Many myths and legends have grown up around the Mozart Requiem, but the true story of its origin is as odd and beguiling as any of the fictions. In the summer of 1791 Count Walsegg, a wealthy and eccentric Viennese nobleman, wanted to present a requiem mass in memory of his deceased, music-loving wife, and to pass it off as his own work. He sent a messenger to Mozart, offering the commission along with a handsome fee. Mozart immediately accepted, although he never learned the identity of his patron. He sketched about half of the projected work before being stricken with what was to be his fatal illness on November 20. The story of the composer dictating sections of the Requiem on his deathbed is well-attested, although it did not involve his rival Salieri, as depicted in the film Amadeus. Most likely the recipients of the dictation were his associates Joseph Eybler and Franz Xaver Süssmayr. After Mozart’s death on December 5, his widow Constanze engaged Süssmayr to complete the score, based on the sketches and possibly on verbal instructions given by the dying composer. Count Walsegg eventually mounted a performance of the Requiem, but was not able to present it as his own, since Constanze, an astute businesswoman, had already given the premiere and used the proceeds to pay off some of her late husband’s debts.

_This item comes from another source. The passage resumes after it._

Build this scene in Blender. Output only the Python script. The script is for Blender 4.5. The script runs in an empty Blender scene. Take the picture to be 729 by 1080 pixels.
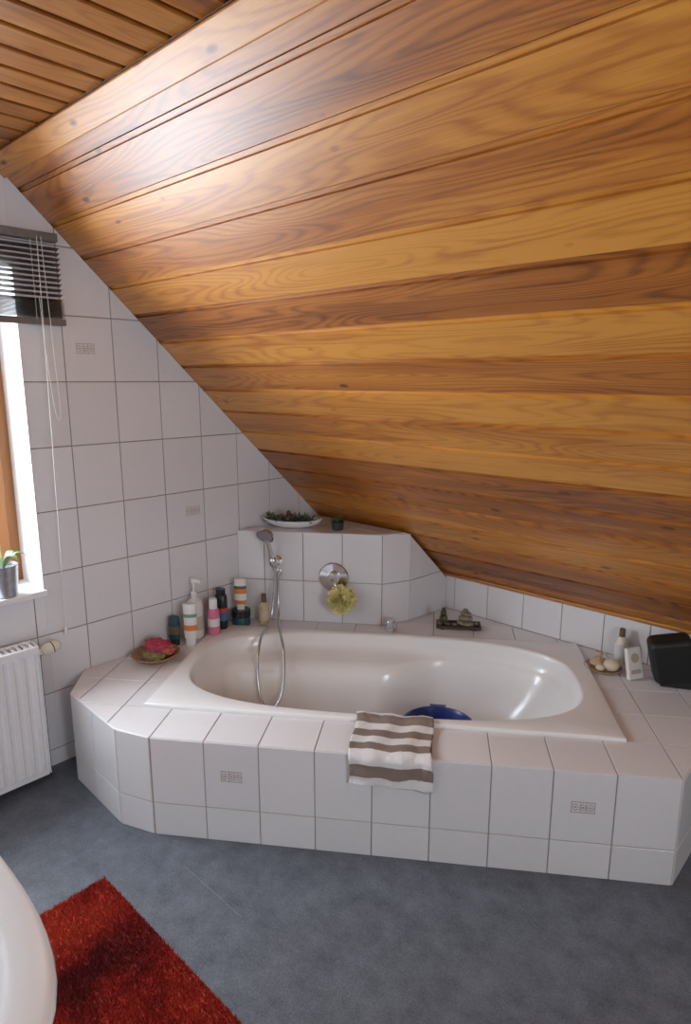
import bpy, math, random, bmesh
import numpy as np
from math import sin, cos, pi, radians, atan, sqrt
from mathutils import Vector, Matrix, noise as mnoise
random.seed(4); np.random.seed(4)
scene=bpy.context.scene
COL=bpy.context.collection

# ---------------------------------------------------------------- materials
def newmat(name):
    m=bpy.data.materials.new(name); m.use_nodes=True
    nt=m.node_tree; b=nt.nodes['Principled BSDF']
    return m,nt,b
def simple(name,col,rough=.5,metal=0,coat=0,trans=0,noise=0.0,nscale=40,bump=0.0):
    m,nt,b=newmat(name)
    b.inputs['Roughness'].default_value=rough; b.inputs['Metallic'].default_value=metal
    b.inputs['Coat Weight'].default_value=coat; b.inputs['Transmission Weight'].default_value=trans
    tc=nt.nodes.new('ShaderNodeTexCoord'); n=nt.nodes.new('ShaderNodeTexNoise')
    n.inputs['Scale'].default_value=nscale; n.inputs['Detail'].default_value=4
    nt.links.new(tc.outputs['Object'],n.inputs['Vector'])
    r=nt.nodes.new('ShaderNodeValToRGB'); k=noise
    r.color_ramp.elements[0].position=.3; r.color_ramp.elements[1].position=.7
    r.color_ramp.elements[0].color=(col[0]*(1-k),col[1]*(1-k),col[2]*(1-k),1)
    r.color_ramp.elements[1].color=(min(1,col[0]*(1+k)),min(1,col[1]*(1+k)),min(1,col[2]*(1+k)),1)
    nt.links.new(n.outputs['Fac'],r.inputs['Fac']); nt.links.new(r.outputs['Color'],b.inputs['Base Color'])
    if bump:
        bp=nt.nodes.new('ShaderNodeBump'); bp.inputs['Strength'].default_value=bump; bp.inputs['Distance'].default_value=.002
        nt.links.new(n.outputs['Fac'],bp.inputs['Height']); nt.links.new(bp.outputs['Normal'],b.inputs['Normal'])
    return m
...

 Mozart completed the opening “Requiem aeternam” movement, and the vocal parts and bass line, along with some suggestions of orchestration, for the next five movements, “Dies Irae” through “Confutatis”. The same is true for the “Domine Jesu Christe” and “Hostias” movements. The sketch of the “Lacrimosa”, however, breaks off after the first eight measures, perhaps marking the very point where Mozart passed away. There are no surviving sketches on Mozart’s hand for the “Sanctus” and “Benedictus”; these are generally believed to be entirely by Süssmayr, although perhaps based on oral instructions from Mozart. The concluding “Lux aeterna” is largely a reprise of Mozart’s opening movement, ending with a stark and powerful fugue.

 If not for his involvement with the Requiem, Süssmayr would no doubt be completely forgotten today. In his own time, however, he was an active and productive composer, with several operas and Mass settings to his credit. We will present a small sample of Süssmayr’s own music, the motet “Ave verum corpus”, as a prelude to the Requiem.